As official cover-ups go, this breaks impressive new ground, since the trial – followed by Ward’s death by overdose – was public and widely reported at the time.

But, Tory minister Lord Ahmad explained to incredulous peers, the (partial) surviving records of the trial “contain sensitive information about people who are still alive”. You don’t have to be a wild conspiracy theorist to guess that these “people” were fairly prominent at the time. Instead, he helpfully suggested, those interested in the trial and the Profumo affair, which helped to seal the fate of Harold Macmillan’s government, could run along to “my noble friend” Lord (Andrew) Lloyd Webber’s musical Stephen Ward which “has also been recommended as being well worth going to see”.

The plug was generous. but less than satisfactory. Lloyd Webber himself joined in vain appeals last year for the evidence in the subsequent – and equally suspect – inquiry on the affair by Lord Denning to be released some time before the unspecified due date, widely expected to fall in two or three millennia hence.

Dubs got nowhere despite pointing out that Ward’s conviction is “probably one of the most significant miscarriages of justice in modern British history”. In this he echoed the historian Richard Davenport-Hines, who said Ward was “hounded to death by the establishment”.

The Lib Dem Lord Thomas queried the decision, given that the trial “was fully reported in lascivious detail by The Times at the time”. He asked if the transcript had been “suppressed” on the orders not of the trial judge but Lord Parker, the then Lord Chief Justice. Lord Ahmad didn’t answer that.

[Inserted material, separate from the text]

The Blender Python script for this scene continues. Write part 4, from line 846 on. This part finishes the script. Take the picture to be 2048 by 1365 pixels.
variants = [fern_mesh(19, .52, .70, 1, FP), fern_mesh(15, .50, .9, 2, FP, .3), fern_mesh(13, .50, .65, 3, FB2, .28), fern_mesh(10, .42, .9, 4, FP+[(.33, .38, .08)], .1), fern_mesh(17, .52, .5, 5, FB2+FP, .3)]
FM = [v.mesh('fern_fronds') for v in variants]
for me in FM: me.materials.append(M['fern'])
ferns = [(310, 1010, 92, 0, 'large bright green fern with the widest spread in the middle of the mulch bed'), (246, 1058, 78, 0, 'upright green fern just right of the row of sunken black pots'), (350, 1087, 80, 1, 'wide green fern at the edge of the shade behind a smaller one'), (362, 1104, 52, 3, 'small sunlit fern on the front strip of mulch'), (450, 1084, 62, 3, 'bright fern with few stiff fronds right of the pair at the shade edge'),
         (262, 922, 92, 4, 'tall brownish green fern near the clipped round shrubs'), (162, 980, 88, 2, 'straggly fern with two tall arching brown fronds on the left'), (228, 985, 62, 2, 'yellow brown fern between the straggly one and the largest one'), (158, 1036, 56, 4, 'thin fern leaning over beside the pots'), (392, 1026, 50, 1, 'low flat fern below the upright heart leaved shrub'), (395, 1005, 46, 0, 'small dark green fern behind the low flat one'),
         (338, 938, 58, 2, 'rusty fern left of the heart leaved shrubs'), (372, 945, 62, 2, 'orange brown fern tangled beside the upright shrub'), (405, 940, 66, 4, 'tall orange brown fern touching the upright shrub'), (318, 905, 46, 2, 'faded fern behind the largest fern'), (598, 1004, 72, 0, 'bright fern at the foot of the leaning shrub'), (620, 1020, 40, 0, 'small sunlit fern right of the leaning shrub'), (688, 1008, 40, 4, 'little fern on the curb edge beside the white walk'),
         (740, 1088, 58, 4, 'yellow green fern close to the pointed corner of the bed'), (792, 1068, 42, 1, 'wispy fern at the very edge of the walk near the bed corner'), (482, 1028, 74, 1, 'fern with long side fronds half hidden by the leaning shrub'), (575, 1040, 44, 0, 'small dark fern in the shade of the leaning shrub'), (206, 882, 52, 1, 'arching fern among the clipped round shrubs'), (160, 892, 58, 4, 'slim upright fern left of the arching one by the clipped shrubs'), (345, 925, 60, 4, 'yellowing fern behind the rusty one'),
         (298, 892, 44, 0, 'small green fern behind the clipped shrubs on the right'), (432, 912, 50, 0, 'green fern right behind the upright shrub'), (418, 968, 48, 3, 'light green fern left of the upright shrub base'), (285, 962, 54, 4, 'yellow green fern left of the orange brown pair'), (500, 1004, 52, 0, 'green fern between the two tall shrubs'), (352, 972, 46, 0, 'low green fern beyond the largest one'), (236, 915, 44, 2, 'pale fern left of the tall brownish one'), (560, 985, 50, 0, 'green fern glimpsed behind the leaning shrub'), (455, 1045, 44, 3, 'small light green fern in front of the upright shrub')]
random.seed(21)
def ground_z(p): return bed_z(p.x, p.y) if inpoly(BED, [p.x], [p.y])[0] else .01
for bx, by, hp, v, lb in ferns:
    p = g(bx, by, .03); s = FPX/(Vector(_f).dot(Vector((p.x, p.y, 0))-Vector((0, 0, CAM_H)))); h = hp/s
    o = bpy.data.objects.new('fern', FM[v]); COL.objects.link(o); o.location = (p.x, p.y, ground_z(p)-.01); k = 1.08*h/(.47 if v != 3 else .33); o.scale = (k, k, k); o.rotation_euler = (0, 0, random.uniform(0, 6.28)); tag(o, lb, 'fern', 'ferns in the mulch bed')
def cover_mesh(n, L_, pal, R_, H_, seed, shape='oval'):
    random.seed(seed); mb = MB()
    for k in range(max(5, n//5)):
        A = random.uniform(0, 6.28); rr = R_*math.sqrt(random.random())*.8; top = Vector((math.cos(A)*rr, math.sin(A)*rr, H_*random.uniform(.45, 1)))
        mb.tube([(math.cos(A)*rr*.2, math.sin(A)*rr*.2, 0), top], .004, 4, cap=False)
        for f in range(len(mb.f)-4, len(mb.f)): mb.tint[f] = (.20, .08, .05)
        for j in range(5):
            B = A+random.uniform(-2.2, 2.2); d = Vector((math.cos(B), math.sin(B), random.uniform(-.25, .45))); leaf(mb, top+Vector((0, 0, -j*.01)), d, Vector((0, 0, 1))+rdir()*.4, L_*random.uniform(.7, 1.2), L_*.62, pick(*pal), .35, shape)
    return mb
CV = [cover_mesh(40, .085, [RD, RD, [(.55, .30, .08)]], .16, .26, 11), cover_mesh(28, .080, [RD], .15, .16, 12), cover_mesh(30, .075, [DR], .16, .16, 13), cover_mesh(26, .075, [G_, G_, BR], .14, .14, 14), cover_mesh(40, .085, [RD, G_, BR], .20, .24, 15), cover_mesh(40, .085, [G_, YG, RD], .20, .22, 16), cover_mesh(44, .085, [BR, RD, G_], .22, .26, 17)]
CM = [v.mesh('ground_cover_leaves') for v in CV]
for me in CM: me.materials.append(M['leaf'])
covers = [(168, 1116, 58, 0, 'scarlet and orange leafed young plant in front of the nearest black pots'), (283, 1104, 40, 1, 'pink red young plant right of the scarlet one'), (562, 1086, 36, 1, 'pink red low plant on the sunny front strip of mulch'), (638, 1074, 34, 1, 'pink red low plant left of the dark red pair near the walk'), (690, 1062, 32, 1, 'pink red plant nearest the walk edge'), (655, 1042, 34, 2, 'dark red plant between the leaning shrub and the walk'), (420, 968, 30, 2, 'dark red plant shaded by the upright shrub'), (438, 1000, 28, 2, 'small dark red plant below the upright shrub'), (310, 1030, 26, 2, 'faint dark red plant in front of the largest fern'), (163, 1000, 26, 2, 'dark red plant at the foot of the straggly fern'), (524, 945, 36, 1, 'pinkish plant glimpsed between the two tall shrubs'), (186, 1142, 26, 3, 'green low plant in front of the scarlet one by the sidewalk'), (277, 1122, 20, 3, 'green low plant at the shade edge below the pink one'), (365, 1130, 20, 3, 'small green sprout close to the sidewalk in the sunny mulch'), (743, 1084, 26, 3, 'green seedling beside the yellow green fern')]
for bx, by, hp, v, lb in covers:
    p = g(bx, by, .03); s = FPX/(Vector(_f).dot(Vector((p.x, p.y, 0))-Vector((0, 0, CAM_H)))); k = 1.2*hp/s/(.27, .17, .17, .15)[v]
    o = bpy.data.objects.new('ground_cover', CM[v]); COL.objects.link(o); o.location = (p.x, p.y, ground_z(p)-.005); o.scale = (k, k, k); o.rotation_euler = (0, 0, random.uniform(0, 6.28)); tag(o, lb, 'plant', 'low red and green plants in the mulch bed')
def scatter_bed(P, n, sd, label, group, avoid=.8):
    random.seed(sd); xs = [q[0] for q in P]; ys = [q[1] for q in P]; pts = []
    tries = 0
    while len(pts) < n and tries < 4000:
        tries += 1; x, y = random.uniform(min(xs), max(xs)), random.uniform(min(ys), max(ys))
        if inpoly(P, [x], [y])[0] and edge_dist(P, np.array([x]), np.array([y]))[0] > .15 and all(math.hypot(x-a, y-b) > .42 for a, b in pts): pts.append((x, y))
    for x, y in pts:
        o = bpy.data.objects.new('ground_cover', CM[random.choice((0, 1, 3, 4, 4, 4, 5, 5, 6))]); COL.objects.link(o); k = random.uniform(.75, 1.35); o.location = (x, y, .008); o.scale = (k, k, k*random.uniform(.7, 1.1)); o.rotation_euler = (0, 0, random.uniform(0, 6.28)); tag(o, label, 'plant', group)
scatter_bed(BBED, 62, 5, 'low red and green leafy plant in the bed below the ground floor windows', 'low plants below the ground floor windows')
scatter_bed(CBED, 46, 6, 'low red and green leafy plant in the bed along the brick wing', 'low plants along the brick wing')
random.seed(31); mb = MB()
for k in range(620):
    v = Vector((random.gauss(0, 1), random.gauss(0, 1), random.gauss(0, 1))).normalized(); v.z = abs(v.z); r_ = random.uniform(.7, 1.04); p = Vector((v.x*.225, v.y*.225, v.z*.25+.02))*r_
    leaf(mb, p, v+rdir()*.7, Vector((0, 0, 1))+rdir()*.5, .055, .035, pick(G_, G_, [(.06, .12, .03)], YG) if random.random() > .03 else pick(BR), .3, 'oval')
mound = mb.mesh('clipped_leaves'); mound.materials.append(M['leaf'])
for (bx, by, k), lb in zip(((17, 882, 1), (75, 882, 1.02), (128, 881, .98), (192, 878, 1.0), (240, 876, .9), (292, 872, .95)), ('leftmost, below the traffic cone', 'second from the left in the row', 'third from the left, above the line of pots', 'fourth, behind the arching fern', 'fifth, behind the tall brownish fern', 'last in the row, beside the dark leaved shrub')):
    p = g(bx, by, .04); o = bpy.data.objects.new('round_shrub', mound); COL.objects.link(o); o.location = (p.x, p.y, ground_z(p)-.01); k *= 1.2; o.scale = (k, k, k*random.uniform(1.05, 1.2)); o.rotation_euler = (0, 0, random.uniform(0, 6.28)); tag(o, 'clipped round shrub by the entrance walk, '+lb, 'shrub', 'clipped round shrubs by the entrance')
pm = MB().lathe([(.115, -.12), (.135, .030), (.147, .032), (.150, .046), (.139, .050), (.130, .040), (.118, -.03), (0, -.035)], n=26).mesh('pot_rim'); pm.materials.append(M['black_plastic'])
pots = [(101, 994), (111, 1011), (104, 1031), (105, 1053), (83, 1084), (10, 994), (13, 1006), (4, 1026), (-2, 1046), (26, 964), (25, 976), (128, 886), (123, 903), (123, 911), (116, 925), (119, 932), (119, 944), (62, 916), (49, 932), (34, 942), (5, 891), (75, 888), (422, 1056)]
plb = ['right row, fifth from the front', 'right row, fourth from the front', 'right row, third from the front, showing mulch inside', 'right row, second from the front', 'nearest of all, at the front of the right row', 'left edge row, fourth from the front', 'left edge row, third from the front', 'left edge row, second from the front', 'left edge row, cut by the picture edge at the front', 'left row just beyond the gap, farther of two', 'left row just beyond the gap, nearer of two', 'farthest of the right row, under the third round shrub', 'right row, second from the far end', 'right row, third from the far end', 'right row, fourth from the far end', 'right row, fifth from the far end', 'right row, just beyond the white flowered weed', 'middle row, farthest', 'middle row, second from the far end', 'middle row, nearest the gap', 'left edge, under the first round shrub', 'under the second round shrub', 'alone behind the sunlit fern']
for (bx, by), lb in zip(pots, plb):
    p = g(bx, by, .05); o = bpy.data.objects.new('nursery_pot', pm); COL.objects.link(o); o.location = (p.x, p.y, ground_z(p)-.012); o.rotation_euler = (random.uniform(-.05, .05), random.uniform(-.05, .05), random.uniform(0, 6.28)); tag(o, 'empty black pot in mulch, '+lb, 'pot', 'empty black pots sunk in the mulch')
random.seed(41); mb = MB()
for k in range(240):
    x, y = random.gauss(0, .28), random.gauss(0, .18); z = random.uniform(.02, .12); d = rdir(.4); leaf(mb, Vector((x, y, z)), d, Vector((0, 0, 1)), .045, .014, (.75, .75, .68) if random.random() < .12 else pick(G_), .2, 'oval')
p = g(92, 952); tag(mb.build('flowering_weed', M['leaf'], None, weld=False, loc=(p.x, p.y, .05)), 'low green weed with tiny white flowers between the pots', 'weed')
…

Instead, he explained there was “guidance” from the Information Commissioner’s Office that the disclosure of “personal data” would breach “data protection principles, even after that has been disclosed in an open court”.

Confronted with that surreal proposition, Labour’s Lord Grenfell resorted to a conscious echo of the celebrated remark during the Ward trial by the other femme fatale of the episode, Mandy Rice-Davies, when told that Viscount William Astor denied having met her, let alone had an affair. “The Noble Lord would say that, wouldn’t he?”

Lord Ahmad, possibly realising the absurdity of the position he was defending, plucked his reply from House of Cards: “You might think that. I couldn’t possibly comment".